As my noble friend Lord Deben so eloquently said, this ought to be an issue on which we can all unite. The amendment is extremely good, and I hope the Minister can assure us that something very like it will be in the Bill before we send it back to another place.
My Lords, I rise very briefly to give strong support to this amendment and assert the need for an independent environmental institution. As the noble Lord, Lord Deben, said, this is entirely in accord with what Ministers have said they want. However, it is really important that, when the actions are put on to the words, we get the real protections that we require.
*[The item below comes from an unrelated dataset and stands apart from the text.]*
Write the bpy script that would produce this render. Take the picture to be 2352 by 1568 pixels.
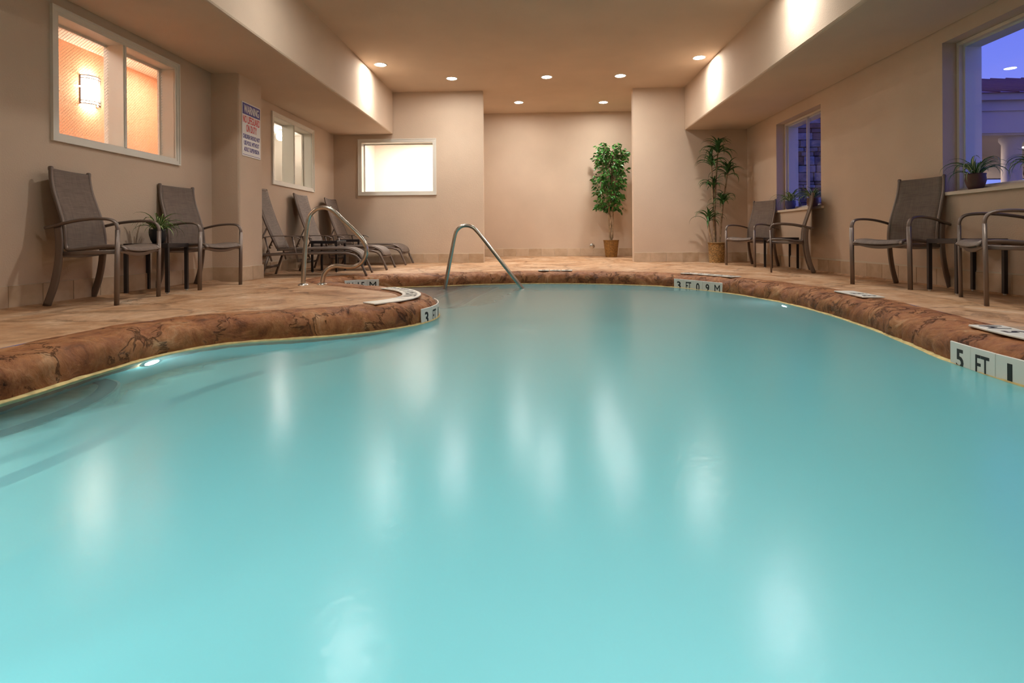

I well remember when the coalition Government came in in 2010; I was chairman of the Environment Agency at the time. The then Secretary of State for Defra made it very clear to me that she welcomed private advice from the Environment Agency about the condition of the nation’s environment, but she did not want us to make waves in public—she did not want us to give public, independent advice. It is absolutely crucial that, whatever body is established after the Bill passes, it will give public, independent advice and be effective in holding the Government’s feet to the fire to make sure our environmental protections are safeguarded.